Would you say that’s true of life, too? That giving up a bit of control can help in your personal evolution?

It’s interesting because you have to have an idea of who you are. I think the problem is that a lot of modern stories, like if you think back to say Citizen Kane or even Scarface or something like that, they're all like people who try and control things, who tried to be the top dog and it always ends up being a disaster because you can't control life. It's too complicated. It's too complex. It's too interesting, really, to be controlled. Life is about the right to complex diversity, and that's what makes it interesting. And once you kind of open yourself up to that and just say, “Okay, bring it on, let's see what happens,” life becomes so much more interesting.

There’s also a certain amount of ego connected to trying to control everything.

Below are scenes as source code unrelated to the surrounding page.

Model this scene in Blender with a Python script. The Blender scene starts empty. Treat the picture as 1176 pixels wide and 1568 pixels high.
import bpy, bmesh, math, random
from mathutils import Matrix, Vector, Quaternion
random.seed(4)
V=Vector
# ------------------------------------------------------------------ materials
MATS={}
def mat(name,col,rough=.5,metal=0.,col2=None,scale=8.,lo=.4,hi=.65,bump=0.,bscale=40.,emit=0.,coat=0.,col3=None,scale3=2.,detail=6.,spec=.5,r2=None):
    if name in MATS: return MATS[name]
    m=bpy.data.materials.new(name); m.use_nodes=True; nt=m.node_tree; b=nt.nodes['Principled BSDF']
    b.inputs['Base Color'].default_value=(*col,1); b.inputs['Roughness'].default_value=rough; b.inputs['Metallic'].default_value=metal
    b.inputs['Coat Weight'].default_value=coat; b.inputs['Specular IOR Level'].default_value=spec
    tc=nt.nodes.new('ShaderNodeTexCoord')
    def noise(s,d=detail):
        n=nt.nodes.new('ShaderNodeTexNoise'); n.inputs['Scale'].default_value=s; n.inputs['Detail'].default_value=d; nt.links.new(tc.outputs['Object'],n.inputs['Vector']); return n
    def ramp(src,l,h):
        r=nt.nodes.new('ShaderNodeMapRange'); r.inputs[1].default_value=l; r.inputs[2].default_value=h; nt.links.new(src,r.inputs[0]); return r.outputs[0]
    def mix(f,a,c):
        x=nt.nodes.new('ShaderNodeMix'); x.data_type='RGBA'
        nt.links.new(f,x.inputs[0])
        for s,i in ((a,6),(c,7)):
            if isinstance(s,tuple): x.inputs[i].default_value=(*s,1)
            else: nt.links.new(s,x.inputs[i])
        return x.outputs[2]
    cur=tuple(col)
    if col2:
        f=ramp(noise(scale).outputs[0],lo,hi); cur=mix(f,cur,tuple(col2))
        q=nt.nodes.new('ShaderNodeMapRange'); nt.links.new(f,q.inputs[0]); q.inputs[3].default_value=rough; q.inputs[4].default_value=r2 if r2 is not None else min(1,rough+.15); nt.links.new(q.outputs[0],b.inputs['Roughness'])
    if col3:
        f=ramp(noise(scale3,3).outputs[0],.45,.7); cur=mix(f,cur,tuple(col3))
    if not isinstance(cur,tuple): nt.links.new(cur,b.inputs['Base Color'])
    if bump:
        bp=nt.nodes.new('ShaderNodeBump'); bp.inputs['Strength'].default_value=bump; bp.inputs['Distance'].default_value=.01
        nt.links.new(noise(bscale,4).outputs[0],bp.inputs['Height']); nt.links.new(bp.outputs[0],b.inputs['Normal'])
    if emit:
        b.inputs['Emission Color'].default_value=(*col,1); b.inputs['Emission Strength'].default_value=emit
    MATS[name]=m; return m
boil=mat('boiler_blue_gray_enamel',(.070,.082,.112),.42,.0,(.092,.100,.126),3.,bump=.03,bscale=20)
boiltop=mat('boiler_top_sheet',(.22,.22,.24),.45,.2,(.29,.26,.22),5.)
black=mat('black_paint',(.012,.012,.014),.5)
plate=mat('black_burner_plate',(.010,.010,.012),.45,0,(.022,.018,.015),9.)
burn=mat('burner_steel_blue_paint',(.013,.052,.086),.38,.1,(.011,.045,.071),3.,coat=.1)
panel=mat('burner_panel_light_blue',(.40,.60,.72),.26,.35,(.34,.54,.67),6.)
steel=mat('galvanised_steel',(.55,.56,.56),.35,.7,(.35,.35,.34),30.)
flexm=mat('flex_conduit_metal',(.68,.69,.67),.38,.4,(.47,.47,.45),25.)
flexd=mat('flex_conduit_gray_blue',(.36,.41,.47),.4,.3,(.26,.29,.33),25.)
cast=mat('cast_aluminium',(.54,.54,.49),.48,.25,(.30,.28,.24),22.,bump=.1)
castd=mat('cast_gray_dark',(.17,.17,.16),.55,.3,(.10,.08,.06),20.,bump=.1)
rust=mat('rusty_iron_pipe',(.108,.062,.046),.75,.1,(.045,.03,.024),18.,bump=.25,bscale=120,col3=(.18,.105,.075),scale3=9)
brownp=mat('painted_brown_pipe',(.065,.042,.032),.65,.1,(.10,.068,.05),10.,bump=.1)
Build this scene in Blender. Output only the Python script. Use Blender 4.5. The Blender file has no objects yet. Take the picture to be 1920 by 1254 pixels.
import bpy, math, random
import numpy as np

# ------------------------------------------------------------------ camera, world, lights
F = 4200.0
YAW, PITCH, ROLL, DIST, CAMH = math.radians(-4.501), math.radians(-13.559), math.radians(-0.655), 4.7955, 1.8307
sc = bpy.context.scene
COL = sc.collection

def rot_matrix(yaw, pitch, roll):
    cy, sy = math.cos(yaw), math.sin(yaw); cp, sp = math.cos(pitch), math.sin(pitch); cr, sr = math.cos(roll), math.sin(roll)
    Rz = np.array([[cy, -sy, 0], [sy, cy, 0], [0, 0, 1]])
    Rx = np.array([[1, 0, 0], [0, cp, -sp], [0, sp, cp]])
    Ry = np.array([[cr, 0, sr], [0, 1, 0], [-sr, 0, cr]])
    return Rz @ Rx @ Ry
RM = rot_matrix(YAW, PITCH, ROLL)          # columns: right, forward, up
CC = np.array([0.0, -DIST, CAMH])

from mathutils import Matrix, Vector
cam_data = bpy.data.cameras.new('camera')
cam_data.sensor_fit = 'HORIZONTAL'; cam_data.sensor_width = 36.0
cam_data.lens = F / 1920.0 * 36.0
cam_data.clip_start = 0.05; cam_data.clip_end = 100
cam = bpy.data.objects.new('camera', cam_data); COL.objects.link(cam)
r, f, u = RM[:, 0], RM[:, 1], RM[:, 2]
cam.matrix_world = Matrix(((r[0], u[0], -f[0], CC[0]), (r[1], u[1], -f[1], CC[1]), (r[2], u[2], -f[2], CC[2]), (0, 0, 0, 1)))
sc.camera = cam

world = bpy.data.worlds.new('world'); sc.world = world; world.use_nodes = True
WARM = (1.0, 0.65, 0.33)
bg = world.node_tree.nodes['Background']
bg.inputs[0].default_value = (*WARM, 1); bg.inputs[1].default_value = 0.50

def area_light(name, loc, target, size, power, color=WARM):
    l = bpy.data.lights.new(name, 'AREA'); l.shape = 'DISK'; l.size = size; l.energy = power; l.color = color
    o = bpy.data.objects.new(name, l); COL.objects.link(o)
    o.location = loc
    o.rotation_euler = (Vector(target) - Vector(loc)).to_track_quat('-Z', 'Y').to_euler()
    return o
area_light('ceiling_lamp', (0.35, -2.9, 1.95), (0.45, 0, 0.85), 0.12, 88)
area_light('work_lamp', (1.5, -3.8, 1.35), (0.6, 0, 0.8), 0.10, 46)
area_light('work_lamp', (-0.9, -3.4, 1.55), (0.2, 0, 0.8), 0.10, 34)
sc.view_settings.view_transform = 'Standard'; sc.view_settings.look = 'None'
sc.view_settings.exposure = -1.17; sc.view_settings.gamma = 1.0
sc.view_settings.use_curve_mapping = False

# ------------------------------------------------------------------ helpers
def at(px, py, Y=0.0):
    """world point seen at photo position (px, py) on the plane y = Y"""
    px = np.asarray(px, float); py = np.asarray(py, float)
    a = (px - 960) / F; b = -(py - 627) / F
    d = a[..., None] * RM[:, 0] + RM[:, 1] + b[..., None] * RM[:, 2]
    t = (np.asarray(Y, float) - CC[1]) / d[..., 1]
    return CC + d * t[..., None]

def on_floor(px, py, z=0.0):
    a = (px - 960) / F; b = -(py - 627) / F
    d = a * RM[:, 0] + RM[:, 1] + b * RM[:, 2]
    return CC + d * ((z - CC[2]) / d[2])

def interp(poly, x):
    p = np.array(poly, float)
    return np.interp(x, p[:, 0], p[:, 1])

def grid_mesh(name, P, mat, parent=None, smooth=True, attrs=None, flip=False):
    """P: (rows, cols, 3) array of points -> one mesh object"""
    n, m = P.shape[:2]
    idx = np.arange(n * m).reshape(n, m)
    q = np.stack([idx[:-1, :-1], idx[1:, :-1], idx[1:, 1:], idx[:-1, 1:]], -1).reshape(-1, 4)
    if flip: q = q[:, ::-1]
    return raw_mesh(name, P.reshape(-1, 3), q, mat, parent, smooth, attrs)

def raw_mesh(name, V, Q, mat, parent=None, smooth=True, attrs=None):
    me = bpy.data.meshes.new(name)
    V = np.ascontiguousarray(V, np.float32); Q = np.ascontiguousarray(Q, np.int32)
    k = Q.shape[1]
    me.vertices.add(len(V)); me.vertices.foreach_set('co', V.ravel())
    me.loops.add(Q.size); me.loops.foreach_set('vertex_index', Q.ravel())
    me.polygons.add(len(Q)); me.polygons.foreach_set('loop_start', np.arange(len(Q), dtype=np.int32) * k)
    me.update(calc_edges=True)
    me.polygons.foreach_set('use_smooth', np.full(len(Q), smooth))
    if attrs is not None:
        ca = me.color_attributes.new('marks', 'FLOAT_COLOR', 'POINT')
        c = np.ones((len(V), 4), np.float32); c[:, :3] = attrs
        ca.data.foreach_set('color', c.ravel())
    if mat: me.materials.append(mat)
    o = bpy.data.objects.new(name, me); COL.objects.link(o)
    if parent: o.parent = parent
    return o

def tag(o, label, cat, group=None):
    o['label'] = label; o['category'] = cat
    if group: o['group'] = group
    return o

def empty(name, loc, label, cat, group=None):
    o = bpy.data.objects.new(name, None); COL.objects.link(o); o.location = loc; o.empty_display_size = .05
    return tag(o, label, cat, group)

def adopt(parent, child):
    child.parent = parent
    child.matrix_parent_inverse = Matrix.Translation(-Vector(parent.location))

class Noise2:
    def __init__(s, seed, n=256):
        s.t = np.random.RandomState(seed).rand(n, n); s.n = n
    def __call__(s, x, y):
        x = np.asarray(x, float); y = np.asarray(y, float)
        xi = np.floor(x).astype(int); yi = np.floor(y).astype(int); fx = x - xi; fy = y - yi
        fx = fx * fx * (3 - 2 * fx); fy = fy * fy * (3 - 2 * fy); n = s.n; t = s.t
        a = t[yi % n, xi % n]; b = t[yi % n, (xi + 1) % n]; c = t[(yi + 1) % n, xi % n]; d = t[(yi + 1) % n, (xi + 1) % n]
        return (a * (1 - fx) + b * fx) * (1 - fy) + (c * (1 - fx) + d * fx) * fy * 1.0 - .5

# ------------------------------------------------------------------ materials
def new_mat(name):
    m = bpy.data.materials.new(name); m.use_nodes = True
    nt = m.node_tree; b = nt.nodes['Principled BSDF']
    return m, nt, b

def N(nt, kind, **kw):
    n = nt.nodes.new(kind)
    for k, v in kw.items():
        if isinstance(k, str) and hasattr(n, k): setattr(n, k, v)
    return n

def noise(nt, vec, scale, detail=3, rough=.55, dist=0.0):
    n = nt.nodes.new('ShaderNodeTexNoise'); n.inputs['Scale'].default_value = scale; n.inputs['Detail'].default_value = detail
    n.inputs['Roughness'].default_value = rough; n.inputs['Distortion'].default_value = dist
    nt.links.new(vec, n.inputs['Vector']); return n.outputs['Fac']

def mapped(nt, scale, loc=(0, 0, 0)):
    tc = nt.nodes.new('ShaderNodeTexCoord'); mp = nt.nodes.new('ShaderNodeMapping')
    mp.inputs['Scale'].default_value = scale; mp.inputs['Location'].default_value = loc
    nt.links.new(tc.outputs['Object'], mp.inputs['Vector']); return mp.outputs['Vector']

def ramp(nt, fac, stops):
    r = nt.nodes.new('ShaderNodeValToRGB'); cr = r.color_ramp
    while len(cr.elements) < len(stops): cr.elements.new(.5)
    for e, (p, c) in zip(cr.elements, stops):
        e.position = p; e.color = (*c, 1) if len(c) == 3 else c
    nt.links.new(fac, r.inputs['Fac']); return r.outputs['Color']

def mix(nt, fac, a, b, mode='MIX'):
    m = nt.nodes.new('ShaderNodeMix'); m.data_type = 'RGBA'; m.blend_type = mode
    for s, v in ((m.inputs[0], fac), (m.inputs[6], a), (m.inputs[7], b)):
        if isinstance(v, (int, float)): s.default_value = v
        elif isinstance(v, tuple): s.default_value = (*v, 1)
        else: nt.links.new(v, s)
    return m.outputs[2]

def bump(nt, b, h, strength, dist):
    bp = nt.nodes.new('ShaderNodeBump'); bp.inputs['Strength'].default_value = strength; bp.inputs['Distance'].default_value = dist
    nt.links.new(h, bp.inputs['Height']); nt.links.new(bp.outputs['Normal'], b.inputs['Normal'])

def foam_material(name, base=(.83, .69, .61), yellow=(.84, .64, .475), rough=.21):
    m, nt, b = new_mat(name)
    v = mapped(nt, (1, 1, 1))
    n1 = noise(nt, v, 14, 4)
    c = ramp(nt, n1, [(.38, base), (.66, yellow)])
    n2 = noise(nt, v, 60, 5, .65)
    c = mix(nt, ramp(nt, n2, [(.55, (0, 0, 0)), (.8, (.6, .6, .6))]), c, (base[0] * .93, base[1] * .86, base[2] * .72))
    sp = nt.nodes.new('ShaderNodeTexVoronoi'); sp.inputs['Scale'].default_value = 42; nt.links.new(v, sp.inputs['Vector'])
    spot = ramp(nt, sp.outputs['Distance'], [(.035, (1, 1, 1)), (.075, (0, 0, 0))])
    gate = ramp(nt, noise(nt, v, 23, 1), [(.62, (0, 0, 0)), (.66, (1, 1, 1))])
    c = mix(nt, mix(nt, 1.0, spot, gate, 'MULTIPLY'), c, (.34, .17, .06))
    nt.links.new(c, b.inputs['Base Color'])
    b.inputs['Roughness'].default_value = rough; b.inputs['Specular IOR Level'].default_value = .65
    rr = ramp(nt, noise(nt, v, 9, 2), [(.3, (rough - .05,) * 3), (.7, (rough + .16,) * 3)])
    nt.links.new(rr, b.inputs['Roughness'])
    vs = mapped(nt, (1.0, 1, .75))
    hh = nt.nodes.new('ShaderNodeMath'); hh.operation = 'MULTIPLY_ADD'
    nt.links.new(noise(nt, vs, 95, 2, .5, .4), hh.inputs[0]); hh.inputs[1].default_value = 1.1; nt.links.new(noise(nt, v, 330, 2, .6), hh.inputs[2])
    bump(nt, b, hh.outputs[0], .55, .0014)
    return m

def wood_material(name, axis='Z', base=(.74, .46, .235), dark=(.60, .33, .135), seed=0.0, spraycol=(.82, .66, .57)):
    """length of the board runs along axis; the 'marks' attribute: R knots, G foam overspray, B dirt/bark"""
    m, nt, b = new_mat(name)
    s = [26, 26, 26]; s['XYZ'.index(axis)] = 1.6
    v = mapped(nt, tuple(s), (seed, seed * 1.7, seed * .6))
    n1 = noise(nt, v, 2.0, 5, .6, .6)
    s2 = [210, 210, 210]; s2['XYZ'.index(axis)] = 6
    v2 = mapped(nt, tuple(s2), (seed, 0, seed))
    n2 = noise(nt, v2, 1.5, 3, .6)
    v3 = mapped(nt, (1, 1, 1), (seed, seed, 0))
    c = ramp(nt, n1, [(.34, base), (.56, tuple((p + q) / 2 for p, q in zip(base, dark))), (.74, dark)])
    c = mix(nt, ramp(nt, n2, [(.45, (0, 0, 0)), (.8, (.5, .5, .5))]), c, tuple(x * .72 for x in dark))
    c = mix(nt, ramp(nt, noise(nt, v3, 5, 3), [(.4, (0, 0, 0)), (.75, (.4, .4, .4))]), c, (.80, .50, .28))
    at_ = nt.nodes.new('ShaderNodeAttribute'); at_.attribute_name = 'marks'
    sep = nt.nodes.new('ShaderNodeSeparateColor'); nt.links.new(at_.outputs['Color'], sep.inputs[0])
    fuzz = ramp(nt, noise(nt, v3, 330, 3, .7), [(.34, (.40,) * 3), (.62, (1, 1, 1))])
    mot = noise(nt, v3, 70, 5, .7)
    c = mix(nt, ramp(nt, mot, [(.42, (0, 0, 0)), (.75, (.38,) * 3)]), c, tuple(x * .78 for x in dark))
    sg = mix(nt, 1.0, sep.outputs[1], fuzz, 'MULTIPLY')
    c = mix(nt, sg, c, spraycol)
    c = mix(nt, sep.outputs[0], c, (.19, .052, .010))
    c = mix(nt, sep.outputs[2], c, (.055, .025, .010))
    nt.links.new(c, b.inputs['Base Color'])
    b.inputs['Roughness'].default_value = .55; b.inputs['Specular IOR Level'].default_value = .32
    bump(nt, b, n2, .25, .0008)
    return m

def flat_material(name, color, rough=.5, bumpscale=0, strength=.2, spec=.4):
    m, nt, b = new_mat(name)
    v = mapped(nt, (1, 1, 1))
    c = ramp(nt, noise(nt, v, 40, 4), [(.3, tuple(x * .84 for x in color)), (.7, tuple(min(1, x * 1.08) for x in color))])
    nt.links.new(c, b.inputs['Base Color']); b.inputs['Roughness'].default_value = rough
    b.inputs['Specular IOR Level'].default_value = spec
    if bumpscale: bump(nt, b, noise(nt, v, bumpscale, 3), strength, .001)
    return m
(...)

Sure, and the ego is useful because you might not get out of bed in the morning if you didn't have any, you can't just be that passive. But I think just to open yourself up, you will notice things more, I think that's the thing. Instead of being stuck in your head, thinking about what this should be, this has to be this way and this has to be that… If you're thinking like that all the time you miss what's going on. You know, I'm 57, and when I was when I was younger, I would have thought that is like the middle age, that's an old guy. I mean, nobody likes to get old. But I do think it does give you a bit more of a perspective. And I think the only one of the few positive sides is that you just might get to know yourself and know the good things about yourself. And that's why I always come back to songwriting. It's the way I kind of try and make sense of my life.